A mídia está capturada psicológica e financeiramente pelo grande capital, não conseguem enxergar que a candidata democrata de esquerda cama Harris é uma pessoa completamente despreparada, que não consegue falar de improviso e quando tenta é uma catástrofe.
A pouco tempo expulsou dois rapazes do seu comício que gritaram que Deus é o senhor e Jesus é a salvação Num país que maioria esmagadora é cristã
É conhecida como uma pessoa vazia, sem ideias próprias, parecendo em alguns momentos até meio destrambelhada
Responsável pela fronteira sul, deixou milhões de imigrantes ilegais entrarem dentre eles milhares de criminosos , o países está com inflação alta, há um descontentamento geral de quem trabalha
E é por isso E por outras , que o jornal não publicou o apoio a Haris, já há uma sensação geral de que o Trump vai ganhar , nas casas de apostas já está em 73 por cento Trump e 27 Harris
E fecho com você, a candidatura da candidata democrata está implodindo, para desespero do seu comitê eleitoral
Vazia, petulante e distante este texto menor de um anônimo como eu …
Brilhante e excelente coluna! O mesmo Washington Post que contabilizou milhares e milhares de mentiras de Trump hesita em apoiar sua adversária. Que tempos!
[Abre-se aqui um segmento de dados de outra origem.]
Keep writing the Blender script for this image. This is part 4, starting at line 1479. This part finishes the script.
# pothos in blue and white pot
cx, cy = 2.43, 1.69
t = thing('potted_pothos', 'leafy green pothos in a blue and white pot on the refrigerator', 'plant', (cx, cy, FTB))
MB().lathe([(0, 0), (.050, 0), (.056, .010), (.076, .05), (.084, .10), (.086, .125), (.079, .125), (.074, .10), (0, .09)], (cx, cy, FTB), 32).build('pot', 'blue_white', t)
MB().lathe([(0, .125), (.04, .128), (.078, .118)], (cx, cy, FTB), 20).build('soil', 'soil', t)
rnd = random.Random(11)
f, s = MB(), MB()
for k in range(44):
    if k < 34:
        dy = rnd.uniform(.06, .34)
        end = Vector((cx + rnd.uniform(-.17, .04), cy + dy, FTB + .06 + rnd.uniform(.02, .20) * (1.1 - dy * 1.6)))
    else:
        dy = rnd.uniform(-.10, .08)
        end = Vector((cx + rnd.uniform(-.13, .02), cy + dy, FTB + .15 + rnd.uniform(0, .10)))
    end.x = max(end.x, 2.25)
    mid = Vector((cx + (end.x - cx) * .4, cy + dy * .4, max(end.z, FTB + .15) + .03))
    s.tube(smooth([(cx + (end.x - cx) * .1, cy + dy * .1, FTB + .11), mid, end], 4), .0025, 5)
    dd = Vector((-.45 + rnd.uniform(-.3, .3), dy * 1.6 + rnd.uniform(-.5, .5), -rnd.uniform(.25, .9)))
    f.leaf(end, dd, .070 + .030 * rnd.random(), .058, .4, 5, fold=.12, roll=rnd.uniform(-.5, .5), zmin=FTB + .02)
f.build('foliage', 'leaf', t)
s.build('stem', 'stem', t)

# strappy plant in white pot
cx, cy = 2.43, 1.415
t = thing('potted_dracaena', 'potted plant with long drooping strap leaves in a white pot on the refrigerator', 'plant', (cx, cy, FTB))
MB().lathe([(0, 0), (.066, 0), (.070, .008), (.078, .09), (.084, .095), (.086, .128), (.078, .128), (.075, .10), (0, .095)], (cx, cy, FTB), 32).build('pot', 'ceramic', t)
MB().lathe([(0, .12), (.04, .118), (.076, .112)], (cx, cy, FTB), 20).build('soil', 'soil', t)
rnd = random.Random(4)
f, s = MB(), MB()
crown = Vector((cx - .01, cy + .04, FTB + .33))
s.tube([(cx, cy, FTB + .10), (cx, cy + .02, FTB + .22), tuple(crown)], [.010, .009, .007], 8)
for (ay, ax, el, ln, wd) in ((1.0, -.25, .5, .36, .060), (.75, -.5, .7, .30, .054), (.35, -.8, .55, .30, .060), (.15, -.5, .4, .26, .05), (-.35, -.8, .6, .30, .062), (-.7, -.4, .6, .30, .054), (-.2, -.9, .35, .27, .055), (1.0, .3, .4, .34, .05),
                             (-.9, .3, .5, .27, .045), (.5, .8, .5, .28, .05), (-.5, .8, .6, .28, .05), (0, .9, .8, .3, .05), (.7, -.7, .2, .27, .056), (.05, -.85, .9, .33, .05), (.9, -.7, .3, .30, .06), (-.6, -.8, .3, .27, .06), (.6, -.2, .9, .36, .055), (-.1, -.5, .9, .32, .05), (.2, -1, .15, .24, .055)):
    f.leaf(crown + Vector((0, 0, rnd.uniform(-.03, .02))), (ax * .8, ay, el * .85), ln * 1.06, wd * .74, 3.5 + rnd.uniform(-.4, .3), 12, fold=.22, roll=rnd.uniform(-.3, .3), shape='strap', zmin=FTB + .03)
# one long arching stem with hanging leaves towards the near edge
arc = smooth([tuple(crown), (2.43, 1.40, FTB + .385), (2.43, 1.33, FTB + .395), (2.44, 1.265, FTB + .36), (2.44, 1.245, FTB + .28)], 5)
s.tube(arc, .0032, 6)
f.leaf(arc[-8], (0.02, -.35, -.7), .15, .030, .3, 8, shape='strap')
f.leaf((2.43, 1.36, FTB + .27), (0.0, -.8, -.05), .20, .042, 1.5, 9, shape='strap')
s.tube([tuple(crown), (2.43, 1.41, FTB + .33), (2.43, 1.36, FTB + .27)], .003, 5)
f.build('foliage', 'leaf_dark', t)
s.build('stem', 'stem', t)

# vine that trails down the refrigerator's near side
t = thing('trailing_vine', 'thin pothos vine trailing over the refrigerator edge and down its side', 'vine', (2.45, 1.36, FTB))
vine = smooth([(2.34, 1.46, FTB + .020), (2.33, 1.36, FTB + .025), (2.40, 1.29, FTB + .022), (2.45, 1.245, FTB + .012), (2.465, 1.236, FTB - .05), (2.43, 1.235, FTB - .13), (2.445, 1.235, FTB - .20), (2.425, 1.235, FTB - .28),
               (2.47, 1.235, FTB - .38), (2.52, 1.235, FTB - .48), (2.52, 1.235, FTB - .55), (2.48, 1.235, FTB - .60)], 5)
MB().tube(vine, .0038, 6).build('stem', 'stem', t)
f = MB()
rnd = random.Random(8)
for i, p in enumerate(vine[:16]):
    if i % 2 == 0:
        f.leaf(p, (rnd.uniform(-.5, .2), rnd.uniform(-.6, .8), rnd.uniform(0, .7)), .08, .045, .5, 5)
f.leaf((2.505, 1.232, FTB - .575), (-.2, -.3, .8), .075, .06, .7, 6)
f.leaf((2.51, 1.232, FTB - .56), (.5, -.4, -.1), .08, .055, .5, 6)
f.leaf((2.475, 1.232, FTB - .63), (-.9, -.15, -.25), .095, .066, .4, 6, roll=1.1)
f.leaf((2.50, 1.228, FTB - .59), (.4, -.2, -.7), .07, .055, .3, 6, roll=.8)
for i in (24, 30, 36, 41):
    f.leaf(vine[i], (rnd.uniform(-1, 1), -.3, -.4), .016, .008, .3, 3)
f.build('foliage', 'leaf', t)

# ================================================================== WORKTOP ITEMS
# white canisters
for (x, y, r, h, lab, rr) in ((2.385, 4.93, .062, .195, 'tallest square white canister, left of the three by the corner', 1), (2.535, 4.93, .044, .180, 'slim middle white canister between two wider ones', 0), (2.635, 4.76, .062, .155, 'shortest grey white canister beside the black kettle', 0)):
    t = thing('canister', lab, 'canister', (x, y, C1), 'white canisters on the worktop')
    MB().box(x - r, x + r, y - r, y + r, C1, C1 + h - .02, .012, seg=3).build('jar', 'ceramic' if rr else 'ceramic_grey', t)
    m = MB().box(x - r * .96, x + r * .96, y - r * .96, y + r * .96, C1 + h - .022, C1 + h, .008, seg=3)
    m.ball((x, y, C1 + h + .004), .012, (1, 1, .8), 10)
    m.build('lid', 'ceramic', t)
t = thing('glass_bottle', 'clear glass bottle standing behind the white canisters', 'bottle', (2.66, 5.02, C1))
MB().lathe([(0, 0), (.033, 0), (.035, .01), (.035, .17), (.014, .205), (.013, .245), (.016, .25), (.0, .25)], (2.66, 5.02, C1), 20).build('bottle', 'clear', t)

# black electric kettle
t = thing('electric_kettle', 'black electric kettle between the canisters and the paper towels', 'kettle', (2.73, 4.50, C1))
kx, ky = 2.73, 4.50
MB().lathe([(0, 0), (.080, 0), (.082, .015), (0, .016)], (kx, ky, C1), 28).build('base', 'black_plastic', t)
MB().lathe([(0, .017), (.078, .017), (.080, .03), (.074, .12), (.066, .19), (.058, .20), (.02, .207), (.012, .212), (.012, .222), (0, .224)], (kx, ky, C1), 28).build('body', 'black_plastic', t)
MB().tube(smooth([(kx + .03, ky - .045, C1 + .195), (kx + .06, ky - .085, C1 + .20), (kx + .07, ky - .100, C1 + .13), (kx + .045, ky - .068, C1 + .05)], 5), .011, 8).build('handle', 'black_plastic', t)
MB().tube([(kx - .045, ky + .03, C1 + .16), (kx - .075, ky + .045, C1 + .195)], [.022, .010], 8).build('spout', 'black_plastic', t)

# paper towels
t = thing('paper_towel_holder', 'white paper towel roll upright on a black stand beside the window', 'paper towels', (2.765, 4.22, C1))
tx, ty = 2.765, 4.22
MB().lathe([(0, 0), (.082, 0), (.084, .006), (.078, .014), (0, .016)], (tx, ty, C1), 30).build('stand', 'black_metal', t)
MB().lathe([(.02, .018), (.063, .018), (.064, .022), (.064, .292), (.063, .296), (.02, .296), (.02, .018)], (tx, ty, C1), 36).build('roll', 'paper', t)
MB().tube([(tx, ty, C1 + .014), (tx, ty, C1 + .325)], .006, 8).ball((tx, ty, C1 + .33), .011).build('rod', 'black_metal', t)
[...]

A imprensa dos EUA, que deveria valorizar e divulgar dados e notícias verdadeiros, tolera as REPETIDAS E CONSTANTES mentiras de Trump, que já mostrou seu lado golpista e tendências antidemocráticas da forma mais explícita possível.
Perfeito, anônimo das 10:16h.
Para o cidadão comum Trump acena menos impostos e menos estado. E é isso que importa.
Trump e Boslonaro precisam de oração e não de votos.
E o pesadelo se concretizou, se materializou! Trump demonstra que o crime compensa, ao menos nos EUA... E a mentira, então... Cada uma vale mais que mil palavras!